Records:
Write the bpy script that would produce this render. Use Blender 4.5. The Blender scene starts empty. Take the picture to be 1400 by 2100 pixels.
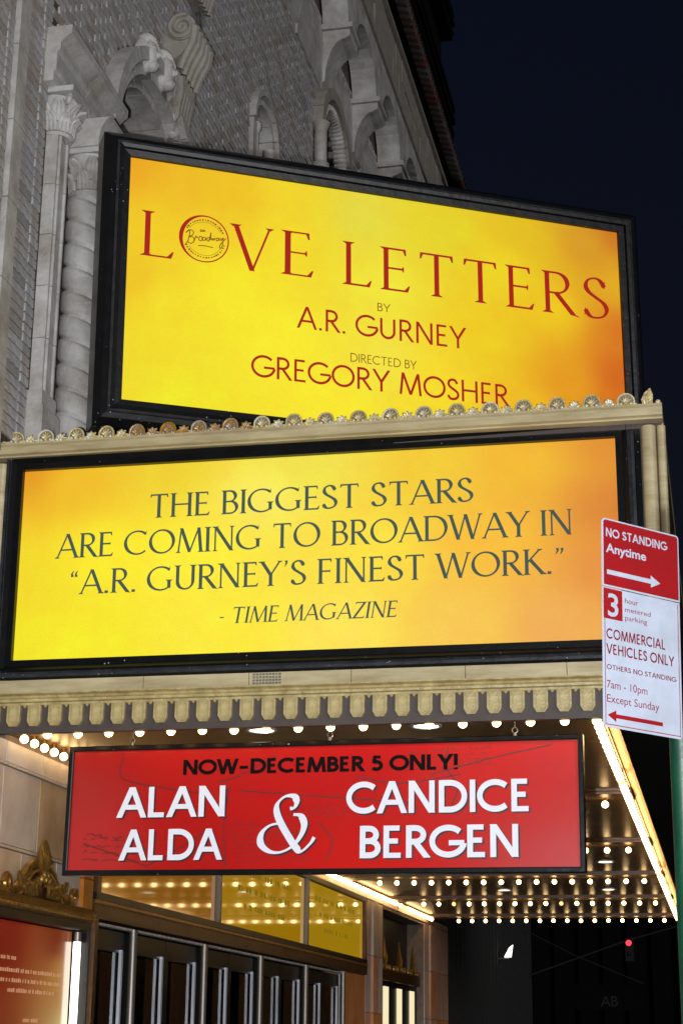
import bpy, math, random
from math import sin, cos, pi, radians
from mathutils import Vector, Matrix
random.seed(7)
S = bpy.context.scene
COL = S.collection
H0 = 1.6                                   # eye height above the pavement

# ------------------------------------------------------------------ camera
cd = bpy.data.cameras.new("camera"); cam = bpy.data.objects.new("camera", cd); COL.objects.link(cam); S.camera = cam
cd.sensor_fit = 'VERTICAL'; cd.sensor_height = 24.0; cd.lens = 24.0 * 3571.4 / 2100.0
cd.clip_start = 0.05; cd.clip_end = 2000
PIT, YAW, ROL = 0.298227, 0.213928, 0.0117153
_f = Vector((-sin(YAW) * cos(PIT), cos(YAW) * cos(PIT), sin(PIT))); _r = Vector((cos(YAW), sin(YAW), 0)); _u = _r.cross(_f)
_r2 = _r * cos(ROL) + _u * sin(ROL); _u2 = -_r * sin(ROL) + _u * cos(ROL)
M = Matrix((_r2, _u2, -_f)).transposed().to_4x4(); M.translation = (0, 0, H0); cam.matrix_world = M

# ------------------------------------------------------------------ world (late dusk), weak city glow, the photographer's flash
W = bpy.data.worlds.new("World"); S.world = W; W.use_nodes = True
nt = W.node_tree; bg = nt.nodes['Background']
sky = nt.nodes.new('ShaderNodeTexSky'); sky.sky_type = 'NISHITA'; sky.sun_disc = False
sky.sun_elevation = radians(-2.5); sky.sun_rotation = radians(120)
sky.air_density = 1.0; sky.dust_density = 1.2; sky.ozone_density = 2.2
nt.links.new(sky.outputs[0], bg.inputs[0]); bg.inputs[1].default_value = 0.12
sd = bpy.data.lights.new("sun", 'SUN'); sd.energy = 1.05; sd.angle = radians(20); sd.color = (0.97, 0.98, 1.0)
so = bpy.data.objects.new("sun", sd); COL.objects.link(so)
so.rotation_euler = Vector((-0.62, 0.76, -0.14)).to_track_quat('-Z', 'Y').to_euler()
fd = bpy.data.lights.new("camera_flash", 'POINT'); fd.energy = 4300; fd.shadow_soft_size = 0.05; fd.color = (0.93, 0.97, 1.0)
fo = bpy.data.objects.new("camera_flash", fd); COL.objects.link(fo); fo.location = (-0.30, 0.05, H0 - 0.05)
S.view_settings.view_transform = 'Standard'; S.view_settings.look = 'None'
S.view_settings.exposure = 0; S.view_settings.gamma = 1; S.view_settings.use_curve_mapping = False
S.render.engine = 'CYCLES'; S.cycles.use_denoising = True; S.cycles.max_bounces = 6
S.cycles.sample_clamp_indirect = 3.0

# ------------------------------------------------------------------ helpers
def srgb(r, g, b):
    f = lambda c: (c / 255 / 12.92) if c / 255 <= 0.04045 else ((c / 255 + 0.055) / 1.055) ** 2.4
    return (f(r), f(g), f(b), 1.0)

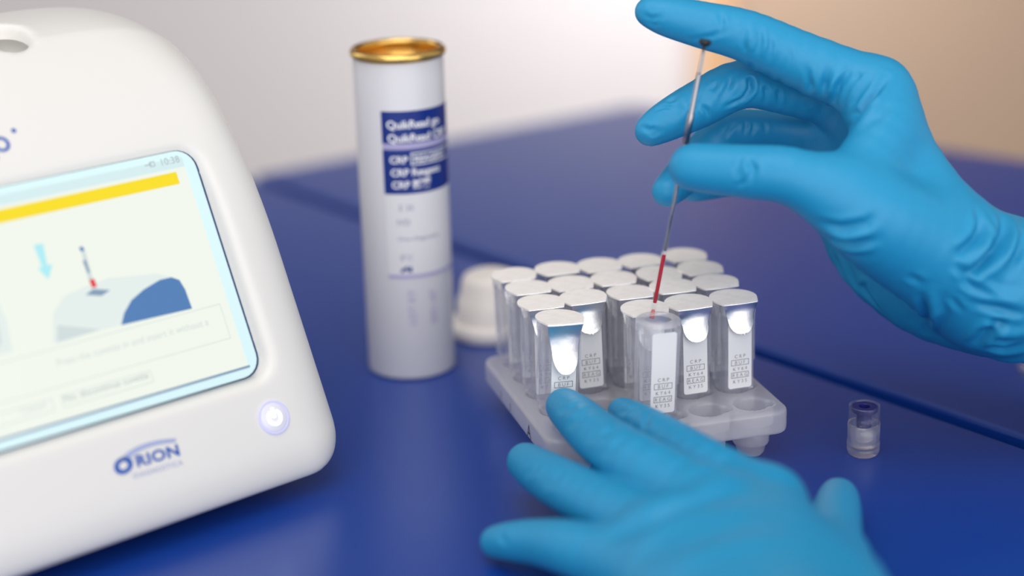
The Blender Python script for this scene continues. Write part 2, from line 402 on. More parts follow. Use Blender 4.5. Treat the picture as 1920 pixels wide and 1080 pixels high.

**Exercise description**:
Images in the records should not be copied. Repeat all the rest exactly.

**Solution**:
Write the bpy script that would produce this render. Use Blender 4.5. The Blender scene starts empty. Take the picture to be 1400 by 2100 pixels.
import bpy, math, random
from math import sin, cos, pi, radians
from mathutils import Vector, Matrix
random.seed(7)
S = bpy.context.scene
COL = S.collection
H0 = 1.6                                   # eye height above the pavement

# ------------------------------------------------------------------ camera
cd = bpy.data.cameras.new("camera"); cam = bpy.data.objects.new("camera", cd); COL.objects.link(cam); S.camera = cam
cd.sensor_fit = 'VERTICAL'; cd.sensor_height = 24.0; cd.lens = 24.0 * 3571.4 / 2100.0
cd.clip_start = 0.05; cd.clip_end = 2000
PIT, YAW, ROL = 0.298227, 0.213928, 0.0117153
_f = Vector((-sin(YAW) * cos(PIT), cos(YAW) * cos(PIT), sin(PIT))); _r = Vector((cos(YAW), sin(YAW), 0)); _u = _r.cross(_f)
_r2 = _r * cos(ROL) + _u * sin(ROL); _u2 = -_r * sin(ROL) + _u * cos(ROL)
M = Matrix((_r2, _u2, -_f)).transposed().to_4x4(); M.translation = (0, 0, H0); cam.matrix_world = M

# ------------------------------------------------------------------ world (late dusk), weak city glow, the photographer's flash
W = bpy.data.worlds.new("World"); S.world = W; W.use_nodes = True
nt = W.node_tree; bg = nt.nodes['Background']
sky = nt.nodes.new('ShaderNodeTexSky'); sky.sky_type = 'NISHITA'; sky.sun_disc = False
sky.sun_elevation = radians(-2.5); sky.sun_rotation = radians(120)
sky.air_density = 1.0; sky.dust_density = 1.2; sky.ozone_density = 2.2
nt.links.new(sky.outputs[0], bg.inputs[0]); bg.inputs[1].default_value = 0.12
sd = bpy.data.lights.new("sun", 'SUN'); sd.energy = 1.05; sd.angle = radians(20); sd.color = (0.97, 0.98, 1.0)
so = bpy.data.objects.new("sun", sd); COL.objects.link(so)
so.rotation_euler = Vector((-0.62, 0.76, -0.14)).to_track_quat('-Z', 'Y').to_euler()
fd = bpy.data.lights.new("camera_flash", 'POINT'); fd.energy = 4300; fd.shadow_soft_size = 0.05; fd.color = (0.93, 0.97, 1.0)
fo = bpy.data.objects.new("camera_flash", fd); COL.objects.link(fo); fo.location = (-0.30, 0.05, H0 - 0.05)
S.view_settings.view_transform = 'Standard'; S.view_settings.look = 'None'
S.view_settings.exposure = 0; S.view_settings.gamma = 1; S.view_settings.use_curve_mapping = False
S.render.engine = 'CYCLES'; S.cycles.use_denoising = True; S.cycles.max_bounces = 6
S.cycles.sample_clamp_indirect = 3.0

# ------------------------------------------------------------------ helpers
def srgb(r, g, b):
    f = lambda c: (c / 255 / 12.92) if c / 255 <= 0.04045 else ((c / 255 + 0.055) / 1.055) ** 2.4
    return (f(r), f(g), f(b), 1.0)

The Blender Python script for this scene continues. Write part 2, from line 402 on. More parts follow. Use Blender 4.5. Treat the picture as 1920 pixels wide and 1080 pixels high.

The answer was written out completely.